Leadership Council for Human Rights

~ Feet in the mud, head in the sky ~

Monday, March 20, 2006

Law experts examine women's rights around the world

George Washington University Law School--

Human rights law experts came to GWU Law School Thursday to discuss advancing women’s rights through countries’ legal systems, using Ethiopia, Taiwan, Pakistan and Kosovo as case studies.

The distinguished panel included Sarah Craven, Chief of the Washington office of the United Nations Population Fund; Hon. Hui-Fang Huang, a judge on the Taiwan High Court; Mazna Hussain, a Pakistani women’s rights activist; and Martina Vandenberg, a lawyer with Jenner and Block LLP and a former Human Rights Watch staff member. Susan Karamanian, the Associate Dean for International and Comparative Legal Studies at GWU, moderated.

Craven talked about the challenges of fulfilling the “visionary blueprint” of the UN’s Fourth World Conference on Women in Beijing and the International Conference on Population and Development in Cairo, both of which she attended. During a recent trip to Ethiopia, Craven visited a region where half of all girls are forcibly married off by the age of 15, the vast majority of them to men they have never met. Although Ethiopia has declared 18 the minimum marriage age, there is no civil registration to keep track of births and marriages, making it impossible to enforce the law. In addition, there are three types of marriage in Ethiopia – civil, traditional, and religious – the latter two types do not enforce the minimum age requirement to marry. Craven says that “traditions are often stronger than the law.” In response, the UN Population fund has started girls’ clubs to empower adolescent girls in Ethiopia and to teach them their rights.

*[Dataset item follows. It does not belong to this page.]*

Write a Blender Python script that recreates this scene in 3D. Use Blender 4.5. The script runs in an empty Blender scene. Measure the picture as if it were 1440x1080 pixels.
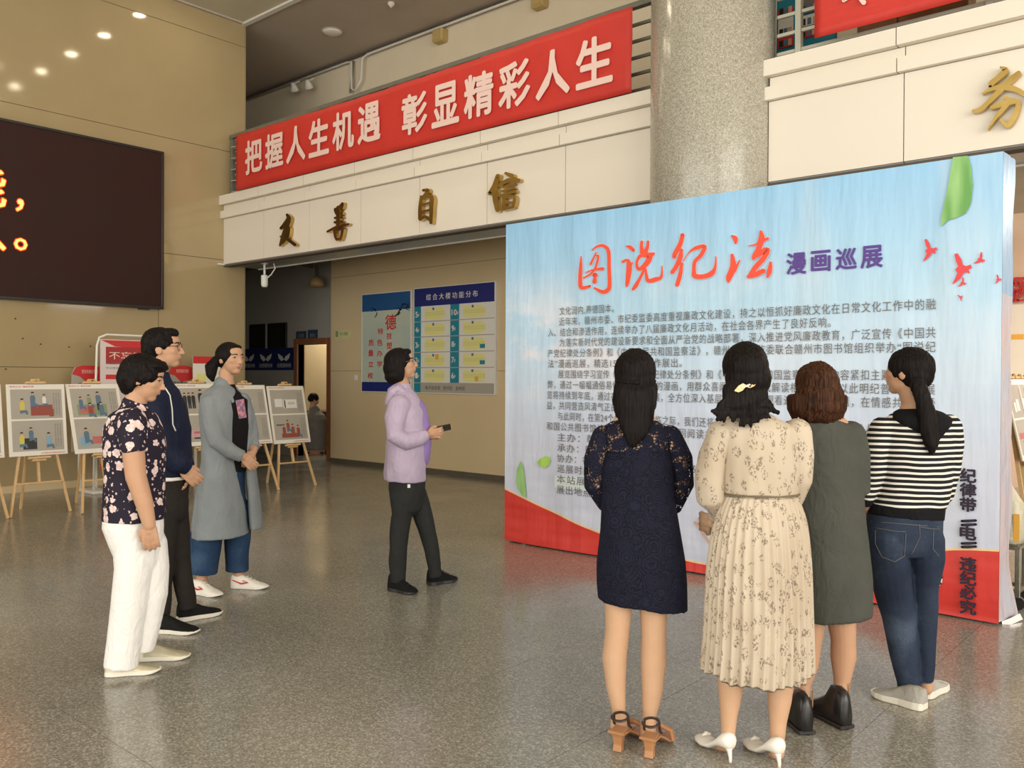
import bpy, bmesh, math, random
from mathutils import Vector, Matrix, noise
random.seed(7)
C = bpy.context.scene.collection
V = Vector
PI = math.pi

# ---------------------------------------------------------------- camera, world, light
FPX, HCAM = 1210.0, 1.5
YAW, PITCH, ROLL = math.radians(40.8), math.radians(-0.49), math.radians(0.30)
f0 = V((-math.sin(YAW), math.cos(YAW), 0)); r0 = V((math.cos(YAW), math.sin(YAW), 0)); UP = V((0, 0, 1))
FW = f0*math.cos(PITCH) + UP*math.sin(PITCH)
uu = r0.cross(FW)
RT = r0*math.cos(ROLL) + uu*math.sin(ROLL)
UU = RT.cross(FW)
CAM = V((0, 0, HCAM))
cd = bpy.data.cameras.new('camera'); cam = bpy.data.objects.new('camera', cd); C.objects.link(cam)
cd.sensor_width = 36.0; cd.lens = FPX*36.0/1440.0; cd.clip_end = 200
m3 = Matrix((RT, UU, -FW)).transposed()
cam.matrix_world = Matrix.Translation(CAM) @ m3.to_4x4()
bpy.context.scene.camera = cam
sc = bpy.context.scene
sc.view_settings.view_transform = 'Standard'; sc.view_settings.look = 'None'
sc.view_settings.gamma = 1.0; sc.view_settings.use_curve_mapping = False
sc.view_settings.exposure = 0.0
w = bpy.data.worlds.new('sky'); sc.world = w; w.use_nodes = True
bg = w.node_tree.nodes['Background']; bg.inputs[0].default_value = (1.0, 0.965, 0.90, 1); bg.inputs[1].default_value = 1.45

def area(name, loc, rot, sx, sy, power, col=(1, .95, .86)):
    l = bpy.data.lights.new(name, 'AREA'); l.shape = 'RECTANGLE'; l.size = sx; l.size_y = sy; l.energy = power; l.color = col
    o = bpy.data.objects.new(name, l); C.objects.link(o); o.location = loc; o.rotation_euler = rot
    return o
# daylight through the glazed entrance front behind and to the right of the photographer
area('entrance_daylight', (7.6, 0.5, 3.4), (0, math.radians(90), 0), 6.0, 11.0, 900)
area('front_glazing_daylight', (-2.0, -6.6, 2.9), (math.radians(90), 0, 0), 15.0, 5.0, 560)
area('rear_hall_fill', (.8, 11.0, 3.50), (0, 0, 0), 3.6, 2.4, 260, (1, .90, .82))  # added fill without a fixture, out of view, brightens the hall past the display
area('office_fill', (-14.6, 10.8, 3.2), (0, 0, 0), 1.2, .6, 60, (1, .93, .78))  # added fill without a fixture, keeps the room behind the doorway from going dark

def ray(px, py): return FW + RT*((px-720)/FPX) - UU*((py-540)/FPX)
def P(px, py, D): return CAM + ray(px, py)*D
def onY(px, py, Y): d = ray(px, py); return CAM + d*(Y/d.y)
def onX(px, py, X): d = ray(px, py); return CAM + d*(X/d.x)
def onz(px, py, z=0.0): d = ray(px, py); return CAM + d*((z-HCAM)/d.z)

# ---------------------------------------------------------------- materials
MATS = {}
def mat(name, col, rough=.6, metal=0.0, spec=.5, n=None, bump=None, emit=None, alpha=None, var=None):
    """n=(scale,col2,contrast) noise mix; bump=(scale,strength,dist)"""
    if name in MATS: return MATS[name]
    m = bpy.data.materials.new(name); m.use_nodes = True; MATS[name] = m
    nt = m.node_tree; b = nt.nodes['Principled BSDF']
    b.inputs['Base Color'].default_value = (*col, 1); b.inputs['Roughness'].default_value = rough
    b.inputs['Metallic'].default_value = metal; b.inputs['Specular IOR Level'].default_value = spec
    tc = nt.nodes.new('ShaderNodeTexCoord')
    if n:
        t = nt.nodes.new('ShaderNodeTexNoise'); t.inputs['Scale'].default_value = n[0]; t.inputs['Detail'].default_value = 5
        nt.links.new(tc.outputs['Object'], t.inputs['Vector'])
        r = nt.nodes.new('ShaderNodeValToRGB'); k = n[2] if len(n) > 2 else .2
        r.color_ramp.elements[0].position = .5-k; r.color_ramp.elements[1].position = .5+k
        r.color_ramp.elements[0].color = (*col, 1); r.color_ramp.elements[1].color = (*n[1], 1)
        nt.links.new(t.outputs['Fac'], r.inputs[0]); nt.links.new(r.outputs[0], b.inputs['Base Color'])
    if bump:
        t = nt.nodes.new('ShaderNodeTexNoise'); t.inputs['Scale'].default_value = bump[0]; t.inputs['Detail'].default_value = 4
        mp = nt.nodes.new('ShaderNodeMapping'); 
        if len(bump) > 3: mp.inputs['Scale'].default_value = bump[3]
        nt.links.new(tc.outputs['Object'], mp.inputs[0]); nt.links.new(mp.outputs[0], t.inputs['Vector'])
        bp = nt.nodes.new('ShaderNodeBump'); bp.inputs['Strength'].default_value = bump[1]; bp.inputs['Distance'].default_value = bump[2]
        nt.links.new(t.outputs['Fac'], bp.inputs['Height']); nt.links.new(bp.outputs[0], b.inputs['Normal'])
    if emit:
        b.inputs['Emission Color'].default_value = (*emit[0], 1); b.inputs['Emission Strength'].default_value = emit[1]
    return m
def nodes(m): return m.node_tree, m.node_tree.nodes, m.node_tree.links, m.node_tree.nodes['Principled BSDF']
def ramp(nt, pts, interp='LINEAR'):
    r = nt.nodes.new('ShaderNodeValToRGB'); r.color_ramp.interpolation = interp
    e = r.color_ramp.elements
    while len(e) < len(pts): e.new(.5)
    for i, (p, c) in enumerate(pts):
        e[i].position = p; e[i].color = (*c, 1) if len(c) == 3 else c
    return r
def mixc(nt, fac, a, b):
    x = nt.nodes.new('ShaderNodeMix'); x.data_type = 'RGBA'
    for s, v in ((0, fac), (6, a), (7, b)):
        if hasattr(v, 'is_linked'): nt.links.new(v, x.inputs[s])
        elif s == 0: x.inputs[0].default_value = v
        else: x.inputs[s].default_value = (*v, 1)
    return x.outputs[2]
def objc(nt): return nt.nodes.new('ShaderNodeTexCoord').outputs['Object']
def mapn(nt, src, scale=(1, 1, 1), loc=(0, 0, 0), rot=(0, 0, 0)):
    mp = nt.nodes.new('ShaderNodeMapping'); mp.inputs['Scale'].default_value = scale; mp.inputs['Location'].default_value = loc
    mp.inputs['Rotation'].default_value = rot
    nt.links.new(src, mp.inputs[0]); return mp.outputs[0]
def tex(nt, kind, vec, **kw):
    t = nt.nodes.new(kind)
    for k, v in kw.items():
        if k in t.inputs: t.inputs[k].default_value = v
        else: setattr(t, k, v)
    nt.links.new(vec, t.inputs['Vector']); return t
def bumpn(nt, h, strength, dist, bsdf):
    bp = nt.nodes.new('ShaderNodeBump'); bp.inputs['Strength'].default_value = strength; bp.inputs['Distance'].default_value = dist
    nt.links.new(h, bp.inputs['Height']); nt.links.new(bp.outputs[0], bsdf.inputs['Normal'])
def math_(nt, op, a, b=None, c=None):
    x = nt.nodes.new('ShaderNodeMath'); x.operation = op
    for i, v in enumerate((a, b, c)):
        if v is None: continue
        if hasattr(v, 'is_linked'): nt.links.new(v, x.inputs[i])
        else: x.inputs[i].default_value = v
    return x.outputs[0]

# terrazzo floor
def terrazzo():
    m = mat('polished_terrazzo', (.2, .18, .15), .2); nt, nd, lk, b = nodes(m); oc = nt.nodes.new('ShaderNodeNewGeometry').outputs['Position']
    v = tex(nt, 'ShaderNodeTexVoronoi', oc, Scale=130.0)
    r = ramp(nt, [(0, (.19, .178, .148)), (.42, (.26, .247, .21)), (.75, (.315, .30, .258)), (.92, (.42, .405, .36))])
    sx = nt.nodes.new('ShaderNodeSeparateColor'); lk.new(v.outputs['Color'], sx.inputs[0]); lk.new(sx.outputs[0], r.inputs[0])
    t = tex(nt, 'ShaderNodeTexNoise', oc, Scale=.9, Detail=4.0)
    r2 = ramp(nt, [(.35, (.80, .79, .78)), (.65, (1, .985, .96))]); lk.new(t.outputs['Fac'], r2.inputs[0])
    mx = nt.nodes.new('ShaderNodeMix'); mx.data_type = 'RGBA'; mx.blend_type = 'MULTIPLY'; mx.inputs[0].default_value = 1
    lk.new(r.outputs[0], mx.inputs[6]); lk.new(r2.outputs[0], mx.inputs[7]); lk.new(mx.outputs[2], b.inputs['Base Color'])
    t3 = tex(nt, 'ShaderNodeTexNoise', oc, Scale=2.3, Detail=6.0)
    r3 = ramp(nt, [(.3, (.13, .13, .13)), (.7, (.24, .24, .24))]); lk.new(t3.outputs['Fac'], r3.inputs[0]); lk.new(r3.outputs[0], b.inputs['Roughness'])
    bumpn(nt, t3.outputs['Fac'], .06, .02, b)
    return m
M_FLOOR = terrazzo()
M_TILE = mat('cream_wall_panel', (.42, .325, .178), .07, n=(1.3, (.385, .295, .16), .25))
M_TILE_MATT = mat('cream_wall_tile', (.68, .535, .32), .4, n=(1.3, (.64, .50, .295), .25))
M_JOINT = mat('dark_joint', (.16, .12, .07), .9)
M_CEIL = mat('cream_ceiling_panel', (.62, .58, .44), .55, n=(2, (.57, .53, .40)))
M_CEIL2 = mat('brown_plaster_ceiling', (.50, .42, .34), .8, n=(1.5, (.46, .385, .31)))
M_PLAST = mat('cream_plaster', (.80, .70, .52), .75, n=(2, (.76, .66, .48)))
M_GREYW = mat('grey_plaster', (.42, .40, .35), .8, n=(2, (.37, .35, .30)))
M_FASC = mat('white_metal_panel', (.82, .75, .64), .38, n=(.7, (.81, .74, .63)))
M_SOFF = mat('grey_metal_soffit', (.30, .30, .28), .3, n=(1, (.26, .27, .26)))
M_GAP = mat('shadow_gap', (.10, .08, .06), .9)
M_RAIL = mat('olive_painted_steel', (.17, .17, .13), .4, n=(8, (.14, .145, .115)))
M_RAILW = mat('pale_painted_steel', (.50, .49, .40), .4, n=(8, (.45, .44, .36)))
M_RED = mat('red_banner_cloth', (.62, .035, .022), .55, n=(3, (.56, .03, .02)), bump=(5, .25, .03, (1, 1, 2.2)))
M_LETTER = mat('pale_pink_print', (.85, .62, .55), .6)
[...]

Judge Huang, a former sex crimes prosecutor, talked about the protections Taiwanese courts have set up for victims, and also the importance of having evidence in sexual assault cases in order to get a conviction. Huang herself experienced gender discrimination at work when she couldn’t get a promotion due to a one-month maternity leave she had taken. Her ongoing mission is to make sure that women get equal treatment under the law by demanding it.

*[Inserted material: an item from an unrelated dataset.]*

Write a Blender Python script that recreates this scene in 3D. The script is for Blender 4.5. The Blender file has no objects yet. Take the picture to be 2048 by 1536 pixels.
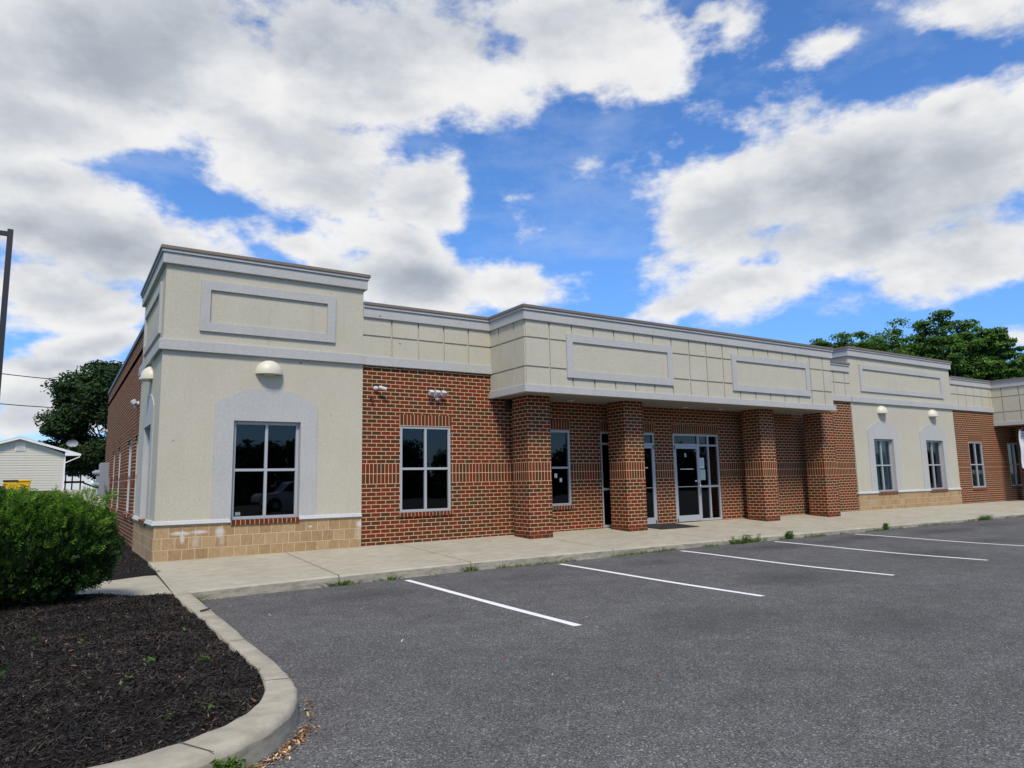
import bpy, bmesh, math, random
import numpy as np
from mathutils import Vector, Matrix
R = math.radians
S = bpy.context.scene
COL = S.collection
random.seed(7)

# ------------------------------------------------------------------ camera
C = Vector((-1.4368, -13.6008, 1.2416)); YAW, PIT, ROL, FPX = -.5732, .1373, -.0192, 1404.88
fw = Vector((math.sin(-YAW)*math.cos(PIT), math.cos(-YAW)*math.cos(PIT), math.sin(PIT)))
rt = Vector((math.cos(YAW), math.sin(YAW), 0)); upv = rt.cross(fw)
rr = rt*math.cos(ROL)+upv*math.sin(ROL); uu = -rt*math.sin(ROL)+upv*math.cos(ROL)
cam = bpy.data.cameras.new('camera'); co = bpy.data.objects.new('camera', cam); COL.objects.link(co)
M4 = Matrix((rr, uu, -fw)).transposed().to_4x4(); M4.translation = C
co.matrix_world = M4
cam.sensor_width = 36; cam.lens = 36*FPX/2048; cam.clip_end = 3000; cam.clip_start = .05
S.camera = co

# ------------------------------------------------------------------ exposure
S.view_settings.view_transform = 'Standard'; S.view_settings.look = 'None'
S.view_settings.exposure = 0.45; S.view_settings.gamma = 1
S.view_settings.use_curve_mapping = False

# ------------------------------------------------------------------ sun
SUN_EL, SUN_AZ = 54, 27       # az: degrees from -Y towards -X
sd = Vector((-math.sin(R(SUN_AZ))*math.cos(R(SUN_EL)), -math.cos(R(SUN_AZ))*math.cos(R(SUN_EL)), math.sin(R(SUN_EL))))
sl = bpy.data.lights.new('sun', 'SUN'); sl.energy = 2.7; sl.angle = R(12); sl.color = (1, .90, .76)
so = bpy.data.objects.new('sun', sl); COL.objects.link(so)
so.rotation_euler = (-sd).to_track_quat('-Z', 'Y').to_euler(); so.location = (0, -20, 30)

# ------------------------------------------------------------------ node helper
class N:
    def __init__(s, tree): s.t = tree; s.n = tree.nodes; s.l = tree.links
    def new(s, typ, **k):
        nd = s.n.new(typ)
        for a, b in k.items(): setattr(nd, a, b)
        return nd
    def set(s, sock, v):
        if isinstance(v, bpy.types.NodeSocket): s.l.new(v, sock)
        else:
            if hasattr(sock.default_value, '__len__') and isinstance(v, (int, float)): v = [v]*len(sock.default_value)
            if hasattr(sock.default_value, '__len__') and len(sock.default_value) == 4 and len(v) == 3: v = tuple(v)+(1,)
            sock.default_value = v
    def m(s, op, a, b=0, c=0, clamp=False):
        nd = s.new('ShaderNodeMath', operation=op); nd.use_clamp = clamp
        s.set(nd.inputs[0], a); s.set(nd.inputs[1], b)
        if len(nd.inputs) > 2: s.set(nd.inputs[2], c)
        return nd.outputs[0]
    def v(s, op, a, b=(0, 0, 0), sc=None):
        nd = s.new('ShaderNodeVectorMath', operation=op); s.set(nd.inputs[0], a); s.set(nd.inputs[1], b)
        if sc is not None: s.set(nd.inputs['Scale'], sc)
        return nd.outputs['Value'] if op in ('LENGTH', 'DISTANCE', 'DOT_PRODUCT') else nd.outputs[0]
    def mix(s, f, a, b, blend='MIX'):
        nd = s.new('ShaderNodeMix', data_type='RGBA', blend_type=blend)
        s.set(nd.inputs[0], f); s.set(nd.inputs[6], a); s.set(nd.inputs[7], b); return nd.outputs[2]
    def noise(s, vec, scale, detail=4, rough=.5, out=0, dist=0):
        nd = s.new('ShaderNodeTexNoise'); s.set(nd.inputs['Vector'], vec)
        nd.inputs['Scale'].default_value = scale; nd.inputs['Detail'].default_value = detail
        nd.inputs['Roughness'].default_value = rough; nd.inputs['Distortion'].default_value = dist
        return nd.outputs[out]
    def ramp(s, f, stops, interp='LINEAR'):
        nd = s.new('ShaderNodeValToRGB'); s.set(nd.inputs[0], f); e = nd.color_ramp.elements
        nd.color_ramp.interpolation = interp
        while len(e) < len(stops): e.new(.5)
        for i, (p, c) in enumerate(stops):
            e[i].position = p; e[i].color = tuple(c)+(1,) if hasattr(c, '__len__') else (c, c, c, 1)
        return nd.outputs[0]
    def rng(s, f, a, b, c=0, d=1, smooth=False):
        nd = s.new('ShaderNodeMapRange'); nd.interpolation_type = 'SMOOTHSTEP' if smooth else 'LINEAR'
        s.set(nd.inputs[0], f)
        for i, x in enumerate((a, b, c, d)): nd.inputs[i+1].default_value = x
        return nd.outputs[0]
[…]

Hussain told the story of Muhktar Mai, the Pakistani woman who was sentenced to be gang-raped by the local tribal council over false allegations against her brother. Mai gained international media attention after taking her case to court and becoming an activist for women’s rights within the legal system. Hussain says that Mai and women like her must deal with huge obstacles to justice, including a corrupt police force that is known to assault women, a biased court system and prosecutors who “don’t believe in rape,” and the possibility of being imprisoned themselves if they cannot prove the rape. Hussain said that increased media attention has raised public awareness of this atrocious legal system, which is important to fixing these fundamental flaws in how women are treated under the law.

Vandenberg talked about her work on Milosevic’s indictment and the great significance of establishing rape as a war crime. She was part of the Human Rights Watch team that interviewed rape victims, including one woman who was pregnant when she and many others were locked in a barn, gang-raped, and tortured one by one. Many of the other women were killed and thrown in a well by Serbian soldiers, but she was spared, and went on to give her testimony. Vandenberg said that witness protection remains a major problem in getting victims to testify against perpetrators. She added that the same things that happened in Kosovo are now taking place in Darfur, and that most women who experience such atrocities will never have access to justice or a court room.